On reste mous et flasques devant l'évidence. Fuji s'est foutu de notre gueule, l'envie de lui casser la gueule me prend. Oh ! que ça me ferait du bien, mais non, on aurait les pires emmerdes... demain qu'il disait...

Je commence à détester les japonais, enfin, ceux qui font des affaires... Au lieu de nous dire la vérité... non, une succession de mensonges pour éviter l'adversaire...

Heureusement qu'on a réussi à coincer hier soir le général manager qui, lui, est Suisse. On lui a raconté, affolés, nos démêlés avec Fuji pour se faire payer : " Ne vous inquiétez pas vous serez payés, j'en réponds. Fuji est très malin, il trouvera bien un moyen pour faire sortir les dollars de la banque du Japon, on emploiera un stratagème..."
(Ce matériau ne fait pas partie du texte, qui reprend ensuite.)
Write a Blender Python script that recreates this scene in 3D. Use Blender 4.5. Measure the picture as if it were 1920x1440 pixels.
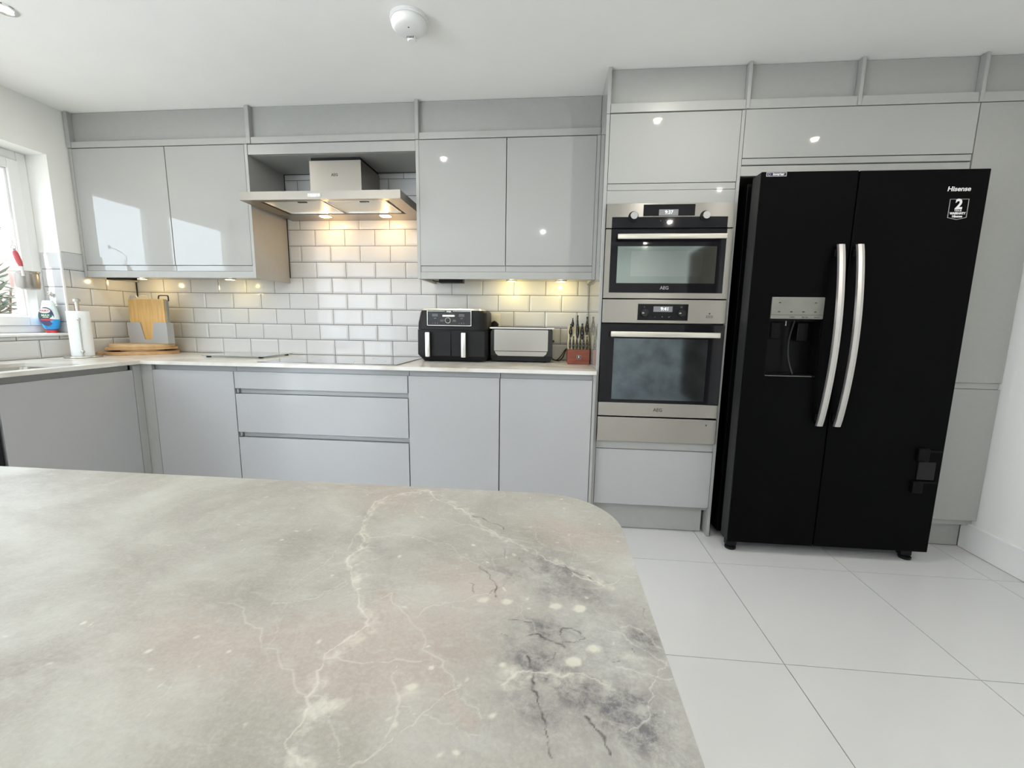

On demande en baillant : "Et Morita ?, il est 9 h un quart, qu'est-ce qu'il fait ?"

Coups de téléphones interminables et obscurs ponctués de : "Haï vakarimachta" (oui j'ai compris)  "Haï vakarimasen" (oui, j'ai pas compris !!). Après cela, allez vous faire comprendre d'un japonais quand ils ne semblent pas se comprendre pas entre eux...

Bref, il faut attendre. 9 h, Morita, tombé du lit, lui aussi, débarque sans un mot d'excuse. Il plane... !


A l'immigration.

En attente sur les bancs de bois, on assiste avec une grande satisfaction à une quasi-crise d'hystérie d'une jeune américaine fougueuse qui se heurte pour la première fois à la machine administrative : elle est comique comme on l'a été ces trois derniers mois.

On doit être à l'aéroport à 11 h. A 10h 30, on obtient enfin notre extension de visa de deux mois mais qui n'est plus valable que quinze jours puisqu'on aurait dû l'avoir un mois et demi auparavant ! Le fonctionnaire aimable nous souhaite un bon séjour au Japon, apparemment, il n'a rien vu du côté grotesque de la situation...

"Ah, c'est trop tard parce que nous, on s'en va...- Quand partez vous ? - Mais tout à l'heure monsieur ! - Ah sodeskanée... Il a eu un sourire touchant pour nous souhaiter en Français : "Bon voyage".